## Start Material provided
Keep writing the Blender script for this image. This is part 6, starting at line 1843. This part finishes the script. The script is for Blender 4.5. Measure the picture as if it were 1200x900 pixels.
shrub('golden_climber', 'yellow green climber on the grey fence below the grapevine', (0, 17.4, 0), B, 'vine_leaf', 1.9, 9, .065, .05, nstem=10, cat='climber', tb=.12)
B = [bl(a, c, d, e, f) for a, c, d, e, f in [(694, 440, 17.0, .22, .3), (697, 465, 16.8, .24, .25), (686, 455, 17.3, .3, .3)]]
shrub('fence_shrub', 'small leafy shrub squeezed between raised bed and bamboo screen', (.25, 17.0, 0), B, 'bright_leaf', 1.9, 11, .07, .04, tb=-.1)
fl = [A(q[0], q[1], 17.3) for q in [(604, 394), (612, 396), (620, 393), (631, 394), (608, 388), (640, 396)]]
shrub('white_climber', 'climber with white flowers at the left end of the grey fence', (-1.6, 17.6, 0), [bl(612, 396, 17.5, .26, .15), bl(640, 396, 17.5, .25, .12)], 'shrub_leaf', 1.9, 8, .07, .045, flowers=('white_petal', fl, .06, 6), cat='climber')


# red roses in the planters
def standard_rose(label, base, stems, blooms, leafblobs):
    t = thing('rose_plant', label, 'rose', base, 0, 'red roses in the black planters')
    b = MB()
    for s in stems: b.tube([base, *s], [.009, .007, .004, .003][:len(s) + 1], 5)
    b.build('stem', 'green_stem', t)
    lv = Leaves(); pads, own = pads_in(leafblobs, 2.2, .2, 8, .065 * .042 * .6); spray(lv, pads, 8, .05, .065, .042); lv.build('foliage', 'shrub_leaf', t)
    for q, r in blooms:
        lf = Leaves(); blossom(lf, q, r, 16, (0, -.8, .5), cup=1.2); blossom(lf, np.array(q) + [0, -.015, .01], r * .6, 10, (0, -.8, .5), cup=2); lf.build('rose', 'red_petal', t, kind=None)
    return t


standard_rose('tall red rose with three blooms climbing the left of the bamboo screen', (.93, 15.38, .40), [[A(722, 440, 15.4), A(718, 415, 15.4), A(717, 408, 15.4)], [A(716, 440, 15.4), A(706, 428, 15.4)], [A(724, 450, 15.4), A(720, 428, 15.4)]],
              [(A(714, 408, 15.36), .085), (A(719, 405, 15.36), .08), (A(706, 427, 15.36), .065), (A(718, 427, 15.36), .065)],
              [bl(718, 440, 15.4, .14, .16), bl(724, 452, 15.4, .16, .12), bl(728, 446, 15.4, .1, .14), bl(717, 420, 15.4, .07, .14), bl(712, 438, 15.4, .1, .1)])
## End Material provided
Exercise objective: Reproduce the data shown above exactly.

Full output:
Keep writing the Blender script for this image. This is part 6, starting at line 1843. This part finishes the script. The script is for Blender 4.5. Measure the picture as if it were 1200x900 pixels.
shrub('golden_climber', 'yellow green climber on the grey fence below the grapevine', (0, 17.4, 0), B, 'vine_leaf', 1.9, 9, .065, .05, nstem=10, cat='climber', tb=.12)
B = [bl(a, c, d, e, f) for a, c, d, e, f in [(694, 440, 17.0, .22, .3), (697, 465, 16.8, .24, .25), (686, 455, 17.3, .3, .3)]]
shrub('fence_shrub', 'small leafy shrub squeezed between raised bed and bamboo screen', (.25, 17.0, 0), B, 'bright_leaf', 1.9, 11, .07, .04, tb=-.1)
fl = [A(q[0], q[1], 17.3) for q in [(604, 394), (612, 396), (620, 393), (631, 394), (608, 388), (640, 396)]]
shrub('white_climber', 'climber with white flowers at the left end of the grey fence', (-1.6, 17.6, 0), [bl(612, 396, 17.5, .26, .15), bl(640, 396, 17.5, .25, .12)], 'shrub_leaf', 1.9, 8, .07, .045, flowers=('white_petal', fl, .06, 6), cat='climber')


# red roses in the planters
def standard_rose(label, base, stems, blooms, leafblobs):
    t = thing('rose_plant', label, 'rose', base, 0, 'red roses in the black planters')
    b = MB()
    for s in stems: b.tube([base, *s], [.009, .007, .004, .003][:len(s) + 1], 5)
    b.build('stem', 'green_stem', t)
    lv = Leaves(); pads, own = pads_in(leafblobs, 2.2, .2, 8, .065 * .042 * .6); spray(lv, pads, 8, .05, .065, .042); lv.build('foliage', 'shrub_leaf', t)
    for q, r in blooms:
        lf = Leaves(); blossom(lf, q, r, 16, (0, -.8, .5), cup=1.2); blossom(lf, np.array(q) + [0, -.015, .01], r * .6, 10, (0, -.8, .5), cup=2); lf.build('rose', 'red_petal', t, kind=None)
    return t


standard_rose('tall red rose with three blooms climbing the left of the bamboo screen', (.93, 15.38, .40), [[A(722, 440, 15.4), A(718, 415, 15.4), A(717, 408, 15.4)], [A(716, 440, 15.4), A(706, 428, 15.4)], [A(724, 450, 15.4), A(720, 428, 15.4)]],
              [(A(714, 408, 15.36), .085), (A(719, 405, 15.36), .08), (A(706, 427, 15.36), .065), (A(718, 427, 15.36), .065)],
              [bl(718, 440, 15.4, .14, .16), bl(724, 452, 15.4, .16, .12), bl(728, 446, 15.4, .1, .14), bl(717, 420, 15.4, .07, .14), bl(712, 438, 15.4, .1, .1)])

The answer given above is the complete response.